Concordia's Thursday Report

Vol. 29, No.1

September 9, 2004

 

Teaching assistants get helpful tips for the term ahead

Frank Kuin

Nearly 200 new teaching assistants from all four faculties were told at a packed orientation session last week that they are role models to Concordia’s undergraduate students.

The TAs, many of them first-year graduate students who will help grade papers, supervise labs, or lead class conferences, attended a full-day training event to prepare them for the job and discuss their crucial position as an intermediary between professors and students.

“Students will look up to you,” said Elizabeth Sacca, Dean of Graduate Studies. “They may relate to you more strongly than to the professor.”

The new teaching assistants, gathered in the De Séve cinema, were given an introduction to their tasks, rights and responsibilities, ranging from how to accommodate special needs to what to do when they suspect plagiarism in a paper.

Addressing the TAs from the professor’s perspective, Georgios Vatistas, a professor in Mechanical and Industrial Engineering, said: “You’re not really my assistant, but my colleague in training.”

Vatistas, who started as a TA at Concordia in 1978, observed that back then, there were no training sessions to prepare him for the task. “It was sink or swim,” he said. In more recent years, orientations for TAs have been held routinely at the university.

Still, last week’s gathering broke all previous attendance records, said event co-ordinator Marcy Slapcoff, instructional developer with Concordia’s Centre for Teaching and Learning Services (CTLS). Interest was so great that the room had to be changed three times to accommodate all registrants.

The rise in interest may be attributable to the growing student population as well as to wider encouragements towards TAs to attend the training, said Olivia Rovinescu, director of the CTLS, which organizes the sessions. every year..

The training program is to help ensure that “TAs are as prepared as they can be, not just being put out there,“ she said. Attendees of the session receive a certificate. As members of the teaching staff with a more recent experience of being undergraduate students themselves, teaching assistants can play a vital role in helping students, said Nina Howe, Associate Dean of Graduate Students.

“You’re kind of in a funny position as a TA,” she said. “You&rsquore a student, but it is also a job. It’s a switch in roles. That will be a challenge but can also be a rewarding experience.“

Undergraduates are sometimes afraid to approach a professor, Howe observed. “You can play a special role in the life of an undergraduate student and be very helpful to them.”

Yet at the same time, the teaching assistant is there to assist the professor, she said, and it is important for the TA to always act professionally.

It was this intermediate position that fuelled a panel discussion with professors and former TAs.

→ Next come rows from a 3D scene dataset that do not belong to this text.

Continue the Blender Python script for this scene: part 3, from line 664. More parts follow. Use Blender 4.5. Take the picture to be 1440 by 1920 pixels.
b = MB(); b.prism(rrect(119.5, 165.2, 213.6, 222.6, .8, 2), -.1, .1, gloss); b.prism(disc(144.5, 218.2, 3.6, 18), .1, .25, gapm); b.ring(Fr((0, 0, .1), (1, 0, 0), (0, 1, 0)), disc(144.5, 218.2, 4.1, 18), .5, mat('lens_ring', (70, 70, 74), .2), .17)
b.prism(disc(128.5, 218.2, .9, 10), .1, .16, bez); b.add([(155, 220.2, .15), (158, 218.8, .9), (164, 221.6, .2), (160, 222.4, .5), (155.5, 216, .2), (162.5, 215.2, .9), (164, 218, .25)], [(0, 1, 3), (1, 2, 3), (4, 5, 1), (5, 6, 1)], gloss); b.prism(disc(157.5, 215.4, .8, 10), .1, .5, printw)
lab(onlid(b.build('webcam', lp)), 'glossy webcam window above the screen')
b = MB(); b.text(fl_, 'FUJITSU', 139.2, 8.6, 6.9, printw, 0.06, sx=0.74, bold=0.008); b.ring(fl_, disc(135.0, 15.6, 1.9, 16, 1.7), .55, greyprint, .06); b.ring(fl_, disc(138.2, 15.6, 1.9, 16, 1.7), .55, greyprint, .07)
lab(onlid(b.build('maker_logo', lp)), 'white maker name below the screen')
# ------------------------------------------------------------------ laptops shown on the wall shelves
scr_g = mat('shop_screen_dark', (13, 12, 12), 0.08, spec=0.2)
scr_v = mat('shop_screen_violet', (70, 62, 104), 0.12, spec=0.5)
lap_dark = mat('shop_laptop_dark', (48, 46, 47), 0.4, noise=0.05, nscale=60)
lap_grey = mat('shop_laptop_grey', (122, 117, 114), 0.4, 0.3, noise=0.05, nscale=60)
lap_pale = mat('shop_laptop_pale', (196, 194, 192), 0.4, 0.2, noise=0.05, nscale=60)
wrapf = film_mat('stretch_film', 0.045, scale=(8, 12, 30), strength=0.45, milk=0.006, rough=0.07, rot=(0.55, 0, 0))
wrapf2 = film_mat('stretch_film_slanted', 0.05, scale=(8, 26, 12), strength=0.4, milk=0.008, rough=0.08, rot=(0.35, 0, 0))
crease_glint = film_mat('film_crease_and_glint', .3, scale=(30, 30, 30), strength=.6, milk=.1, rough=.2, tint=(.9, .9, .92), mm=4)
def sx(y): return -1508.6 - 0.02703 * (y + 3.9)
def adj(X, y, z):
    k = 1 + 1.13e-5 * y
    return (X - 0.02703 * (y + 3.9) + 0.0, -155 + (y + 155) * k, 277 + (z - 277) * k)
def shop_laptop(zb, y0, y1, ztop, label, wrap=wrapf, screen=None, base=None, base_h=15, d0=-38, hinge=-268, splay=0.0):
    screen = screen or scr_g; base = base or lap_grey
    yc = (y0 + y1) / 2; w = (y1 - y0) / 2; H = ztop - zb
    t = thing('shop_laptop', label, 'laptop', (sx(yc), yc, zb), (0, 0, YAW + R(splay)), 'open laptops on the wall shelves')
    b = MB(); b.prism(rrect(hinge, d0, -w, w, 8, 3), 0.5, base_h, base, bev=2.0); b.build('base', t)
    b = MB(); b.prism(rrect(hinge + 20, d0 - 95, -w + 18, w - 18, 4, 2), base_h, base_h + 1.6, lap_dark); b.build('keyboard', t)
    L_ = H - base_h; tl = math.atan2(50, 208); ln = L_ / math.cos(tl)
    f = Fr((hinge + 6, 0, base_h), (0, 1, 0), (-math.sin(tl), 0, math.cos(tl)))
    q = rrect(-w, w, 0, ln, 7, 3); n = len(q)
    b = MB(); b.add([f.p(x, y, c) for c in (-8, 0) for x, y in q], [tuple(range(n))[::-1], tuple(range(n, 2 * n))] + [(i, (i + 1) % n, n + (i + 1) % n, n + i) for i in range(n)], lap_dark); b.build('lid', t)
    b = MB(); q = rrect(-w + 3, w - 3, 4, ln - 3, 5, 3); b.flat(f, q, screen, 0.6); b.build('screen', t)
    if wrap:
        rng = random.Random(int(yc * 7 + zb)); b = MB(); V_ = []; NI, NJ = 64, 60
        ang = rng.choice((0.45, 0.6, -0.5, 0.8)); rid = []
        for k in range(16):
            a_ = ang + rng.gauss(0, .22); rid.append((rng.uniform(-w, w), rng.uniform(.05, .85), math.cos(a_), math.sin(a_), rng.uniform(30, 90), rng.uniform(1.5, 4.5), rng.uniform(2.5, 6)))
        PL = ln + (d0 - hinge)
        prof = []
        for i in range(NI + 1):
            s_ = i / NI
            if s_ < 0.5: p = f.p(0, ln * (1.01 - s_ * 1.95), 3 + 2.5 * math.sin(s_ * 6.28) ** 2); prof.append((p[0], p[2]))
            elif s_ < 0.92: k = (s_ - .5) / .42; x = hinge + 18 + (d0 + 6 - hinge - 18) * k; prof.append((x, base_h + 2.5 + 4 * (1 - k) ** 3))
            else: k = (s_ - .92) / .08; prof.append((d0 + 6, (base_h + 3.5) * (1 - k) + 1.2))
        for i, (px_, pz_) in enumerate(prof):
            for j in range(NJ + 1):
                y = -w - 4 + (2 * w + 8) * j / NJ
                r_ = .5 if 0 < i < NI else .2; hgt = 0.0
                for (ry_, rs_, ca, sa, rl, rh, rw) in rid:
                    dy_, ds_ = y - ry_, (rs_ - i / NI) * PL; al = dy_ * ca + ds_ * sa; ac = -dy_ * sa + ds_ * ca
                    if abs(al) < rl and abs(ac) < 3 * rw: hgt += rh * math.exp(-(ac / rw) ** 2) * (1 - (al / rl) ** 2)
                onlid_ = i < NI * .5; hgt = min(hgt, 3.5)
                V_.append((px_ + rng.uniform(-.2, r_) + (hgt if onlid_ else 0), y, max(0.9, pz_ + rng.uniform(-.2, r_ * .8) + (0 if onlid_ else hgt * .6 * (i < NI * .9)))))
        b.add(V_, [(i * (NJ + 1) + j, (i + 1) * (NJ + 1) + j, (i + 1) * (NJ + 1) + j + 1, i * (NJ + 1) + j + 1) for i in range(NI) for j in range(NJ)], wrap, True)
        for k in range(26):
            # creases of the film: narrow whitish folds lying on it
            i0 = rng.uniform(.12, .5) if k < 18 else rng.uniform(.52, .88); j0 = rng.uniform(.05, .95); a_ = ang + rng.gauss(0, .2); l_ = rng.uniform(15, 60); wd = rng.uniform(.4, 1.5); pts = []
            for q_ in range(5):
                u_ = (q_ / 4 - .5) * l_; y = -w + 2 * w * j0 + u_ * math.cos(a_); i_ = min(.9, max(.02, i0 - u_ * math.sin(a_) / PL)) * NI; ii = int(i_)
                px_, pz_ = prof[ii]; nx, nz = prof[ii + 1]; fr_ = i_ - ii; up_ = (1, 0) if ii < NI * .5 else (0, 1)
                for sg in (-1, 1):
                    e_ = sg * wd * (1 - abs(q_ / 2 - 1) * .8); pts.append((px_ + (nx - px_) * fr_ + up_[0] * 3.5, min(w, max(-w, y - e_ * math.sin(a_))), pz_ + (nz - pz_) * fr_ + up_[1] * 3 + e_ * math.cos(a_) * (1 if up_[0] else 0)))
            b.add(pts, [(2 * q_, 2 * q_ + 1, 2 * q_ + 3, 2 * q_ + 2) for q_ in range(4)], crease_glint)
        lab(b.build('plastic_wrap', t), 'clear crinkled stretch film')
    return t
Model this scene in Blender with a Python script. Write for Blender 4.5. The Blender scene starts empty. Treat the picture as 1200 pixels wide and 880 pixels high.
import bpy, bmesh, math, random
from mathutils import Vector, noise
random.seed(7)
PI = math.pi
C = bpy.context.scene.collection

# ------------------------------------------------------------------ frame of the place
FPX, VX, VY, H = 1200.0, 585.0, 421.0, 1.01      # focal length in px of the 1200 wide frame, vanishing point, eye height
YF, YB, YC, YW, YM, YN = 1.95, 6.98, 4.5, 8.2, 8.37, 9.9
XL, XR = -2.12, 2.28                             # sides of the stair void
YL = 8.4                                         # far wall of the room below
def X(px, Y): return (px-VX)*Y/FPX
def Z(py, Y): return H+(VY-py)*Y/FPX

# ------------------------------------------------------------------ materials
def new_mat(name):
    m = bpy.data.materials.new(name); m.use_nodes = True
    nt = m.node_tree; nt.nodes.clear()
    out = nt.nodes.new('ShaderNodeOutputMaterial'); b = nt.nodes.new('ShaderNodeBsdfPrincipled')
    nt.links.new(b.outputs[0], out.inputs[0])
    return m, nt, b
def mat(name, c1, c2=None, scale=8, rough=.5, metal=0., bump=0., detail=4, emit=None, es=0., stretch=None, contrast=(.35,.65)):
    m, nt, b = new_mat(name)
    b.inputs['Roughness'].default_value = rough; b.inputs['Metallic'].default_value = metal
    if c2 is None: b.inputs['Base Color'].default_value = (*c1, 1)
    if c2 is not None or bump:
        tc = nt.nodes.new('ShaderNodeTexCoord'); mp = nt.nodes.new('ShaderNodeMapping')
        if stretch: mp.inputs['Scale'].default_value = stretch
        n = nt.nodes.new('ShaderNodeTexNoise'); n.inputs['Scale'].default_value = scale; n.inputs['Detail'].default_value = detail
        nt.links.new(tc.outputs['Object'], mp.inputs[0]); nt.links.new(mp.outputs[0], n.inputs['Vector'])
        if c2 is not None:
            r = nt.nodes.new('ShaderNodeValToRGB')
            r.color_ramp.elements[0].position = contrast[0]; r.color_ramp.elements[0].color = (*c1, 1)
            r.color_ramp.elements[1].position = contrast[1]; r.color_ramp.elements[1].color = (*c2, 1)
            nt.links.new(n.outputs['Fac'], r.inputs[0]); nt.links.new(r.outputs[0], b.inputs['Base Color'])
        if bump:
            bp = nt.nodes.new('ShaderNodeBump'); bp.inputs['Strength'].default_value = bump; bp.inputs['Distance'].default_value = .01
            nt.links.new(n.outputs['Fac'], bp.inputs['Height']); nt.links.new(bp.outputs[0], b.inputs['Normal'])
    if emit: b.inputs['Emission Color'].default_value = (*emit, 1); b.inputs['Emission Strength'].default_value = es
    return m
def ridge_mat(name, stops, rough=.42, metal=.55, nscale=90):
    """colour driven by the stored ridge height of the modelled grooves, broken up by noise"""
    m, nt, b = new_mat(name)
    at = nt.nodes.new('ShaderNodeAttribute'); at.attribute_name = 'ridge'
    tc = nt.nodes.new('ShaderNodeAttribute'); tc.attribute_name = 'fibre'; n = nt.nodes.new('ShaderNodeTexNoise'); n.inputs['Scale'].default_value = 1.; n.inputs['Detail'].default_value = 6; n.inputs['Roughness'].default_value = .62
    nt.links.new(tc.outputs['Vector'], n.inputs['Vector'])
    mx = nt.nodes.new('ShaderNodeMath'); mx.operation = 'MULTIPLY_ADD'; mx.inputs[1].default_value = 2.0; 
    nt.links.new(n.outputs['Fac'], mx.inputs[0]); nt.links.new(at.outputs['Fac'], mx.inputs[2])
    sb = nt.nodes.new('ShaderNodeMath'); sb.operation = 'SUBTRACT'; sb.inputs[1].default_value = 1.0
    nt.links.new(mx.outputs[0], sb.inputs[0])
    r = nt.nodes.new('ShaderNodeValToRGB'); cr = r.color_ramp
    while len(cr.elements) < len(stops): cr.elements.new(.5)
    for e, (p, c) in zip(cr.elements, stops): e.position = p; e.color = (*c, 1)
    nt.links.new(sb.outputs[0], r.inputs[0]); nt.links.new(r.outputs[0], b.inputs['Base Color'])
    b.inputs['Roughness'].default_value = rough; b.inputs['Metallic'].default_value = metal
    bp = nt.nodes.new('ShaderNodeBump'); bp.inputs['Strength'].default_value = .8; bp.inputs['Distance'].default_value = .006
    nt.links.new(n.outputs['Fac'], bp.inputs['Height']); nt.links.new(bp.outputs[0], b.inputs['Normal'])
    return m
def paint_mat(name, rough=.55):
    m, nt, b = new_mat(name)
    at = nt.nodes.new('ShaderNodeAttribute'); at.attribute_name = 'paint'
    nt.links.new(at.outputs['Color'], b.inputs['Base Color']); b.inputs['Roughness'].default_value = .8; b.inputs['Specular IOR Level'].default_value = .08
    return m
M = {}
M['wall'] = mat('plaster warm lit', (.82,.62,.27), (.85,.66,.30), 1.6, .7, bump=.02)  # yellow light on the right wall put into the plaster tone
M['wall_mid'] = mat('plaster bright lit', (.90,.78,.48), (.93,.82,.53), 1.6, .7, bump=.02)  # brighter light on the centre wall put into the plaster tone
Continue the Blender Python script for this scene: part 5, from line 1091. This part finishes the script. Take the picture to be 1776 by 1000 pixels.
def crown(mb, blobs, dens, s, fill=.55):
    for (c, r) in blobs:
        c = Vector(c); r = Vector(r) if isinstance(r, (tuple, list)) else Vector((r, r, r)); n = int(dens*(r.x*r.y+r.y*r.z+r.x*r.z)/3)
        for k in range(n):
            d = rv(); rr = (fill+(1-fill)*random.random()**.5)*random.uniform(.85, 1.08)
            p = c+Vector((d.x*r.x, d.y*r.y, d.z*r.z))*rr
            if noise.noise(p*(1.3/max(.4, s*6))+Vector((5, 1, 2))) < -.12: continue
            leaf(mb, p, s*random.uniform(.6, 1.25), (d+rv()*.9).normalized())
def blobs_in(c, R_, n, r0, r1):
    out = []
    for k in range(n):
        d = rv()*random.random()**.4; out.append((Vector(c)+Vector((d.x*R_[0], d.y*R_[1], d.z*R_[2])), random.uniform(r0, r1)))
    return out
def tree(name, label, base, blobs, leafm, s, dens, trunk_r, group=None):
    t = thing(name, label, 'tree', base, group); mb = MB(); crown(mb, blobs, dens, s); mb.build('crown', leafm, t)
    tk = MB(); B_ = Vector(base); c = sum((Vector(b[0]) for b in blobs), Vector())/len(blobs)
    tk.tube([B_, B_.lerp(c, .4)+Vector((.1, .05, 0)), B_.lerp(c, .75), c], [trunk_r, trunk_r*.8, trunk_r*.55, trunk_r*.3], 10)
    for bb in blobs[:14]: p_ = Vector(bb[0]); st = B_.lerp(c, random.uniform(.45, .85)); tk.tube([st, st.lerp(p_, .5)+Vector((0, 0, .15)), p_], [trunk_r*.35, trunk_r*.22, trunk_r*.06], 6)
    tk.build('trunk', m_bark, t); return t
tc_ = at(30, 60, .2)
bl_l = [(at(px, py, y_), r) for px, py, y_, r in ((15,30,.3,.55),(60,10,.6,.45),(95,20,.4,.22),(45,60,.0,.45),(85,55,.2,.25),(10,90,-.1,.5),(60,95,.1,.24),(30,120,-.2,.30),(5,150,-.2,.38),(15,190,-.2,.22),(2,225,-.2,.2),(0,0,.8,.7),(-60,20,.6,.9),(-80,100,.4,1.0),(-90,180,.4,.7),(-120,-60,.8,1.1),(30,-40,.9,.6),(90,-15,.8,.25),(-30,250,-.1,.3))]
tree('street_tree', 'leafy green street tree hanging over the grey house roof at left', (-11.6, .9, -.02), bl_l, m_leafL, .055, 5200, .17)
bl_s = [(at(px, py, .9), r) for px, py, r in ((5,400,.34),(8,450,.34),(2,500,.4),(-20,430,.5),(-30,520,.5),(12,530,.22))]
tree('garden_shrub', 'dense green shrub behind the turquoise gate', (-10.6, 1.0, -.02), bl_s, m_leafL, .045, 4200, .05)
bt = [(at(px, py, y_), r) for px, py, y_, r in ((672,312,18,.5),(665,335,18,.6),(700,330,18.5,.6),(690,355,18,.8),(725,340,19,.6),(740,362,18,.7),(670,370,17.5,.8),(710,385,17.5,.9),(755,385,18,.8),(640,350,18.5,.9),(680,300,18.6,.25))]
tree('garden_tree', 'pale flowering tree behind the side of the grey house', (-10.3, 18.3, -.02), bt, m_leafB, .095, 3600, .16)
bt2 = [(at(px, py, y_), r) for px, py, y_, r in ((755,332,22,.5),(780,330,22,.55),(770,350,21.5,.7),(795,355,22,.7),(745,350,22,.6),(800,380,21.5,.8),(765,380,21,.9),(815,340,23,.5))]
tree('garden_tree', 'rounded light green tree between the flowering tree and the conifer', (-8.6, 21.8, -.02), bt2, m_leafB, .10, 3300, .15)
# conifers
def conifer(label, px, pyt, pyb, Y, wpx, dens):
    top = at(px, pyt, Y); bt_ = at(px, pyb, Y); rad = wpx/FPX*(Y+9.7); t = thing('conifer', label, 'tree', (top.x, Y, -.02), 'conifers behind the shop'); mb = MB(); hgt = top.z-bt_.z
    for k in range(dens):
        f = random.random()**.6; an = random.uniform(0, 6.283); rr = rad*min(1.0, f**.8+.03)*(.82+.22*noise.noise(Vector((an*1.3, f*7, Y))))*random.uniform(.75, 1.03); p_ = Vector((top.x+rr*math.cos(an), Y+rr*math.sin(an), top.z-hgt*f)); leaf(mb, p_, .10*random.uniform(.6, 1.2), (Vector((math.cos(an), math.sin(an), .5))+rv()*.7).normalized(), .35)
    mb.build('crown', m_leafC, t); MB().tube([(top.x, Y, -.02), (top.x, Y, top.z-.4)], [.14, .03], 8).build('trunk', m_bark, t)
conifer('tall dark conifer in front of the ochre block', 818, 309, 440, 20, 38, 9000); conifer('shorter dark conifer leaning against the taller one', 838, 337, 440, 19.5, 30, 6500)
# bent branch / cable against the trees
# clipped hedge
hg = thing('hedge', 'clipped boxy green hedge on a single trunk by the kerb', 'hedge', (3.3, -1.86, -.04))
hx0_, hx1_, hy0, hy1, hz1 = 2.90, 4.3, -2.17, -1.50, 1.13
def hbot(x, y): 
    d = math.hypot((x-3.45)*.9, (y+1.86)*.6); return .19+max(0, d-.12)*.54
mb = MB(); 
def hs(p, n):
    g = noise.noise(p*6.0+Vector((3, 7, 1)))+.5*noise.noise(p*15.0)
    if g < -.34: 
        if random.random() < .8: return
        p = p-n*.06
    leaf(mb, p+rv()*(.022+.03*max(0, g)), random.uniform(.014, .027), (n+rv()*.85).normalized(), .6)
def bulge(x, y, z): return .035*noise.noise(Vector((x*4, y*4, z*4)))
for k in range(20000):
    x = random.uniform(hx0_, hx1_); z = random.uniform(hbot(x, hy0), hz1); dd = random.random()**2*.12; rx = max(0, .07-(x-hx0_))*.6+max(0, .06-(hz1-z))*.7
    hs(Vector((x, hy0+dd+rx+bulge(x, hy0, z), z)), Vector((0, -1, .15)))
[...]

Suggestions to prevent conflicts included making clear with the professor what’s expected of the TA, and to avoid taking sides in any disputes between a professor and a student.

“You want to be sympathetic, but not get in a bad position with the professor, ”advised panelist Chris Taillefer, a former TA in Electrical and Computer Engineering and now a part-time faculty member there. Neil Yapp, an MA student in Theological Studies who attended the training, has already faced up to the challenge when he debuted as a TA in the previous semester.

“Students always want to have a discussion, go for a coffee,” he said “I come across as a sociable person, and students can try to take advantage of that. But at the same time, I don’t want to be cold and distant.”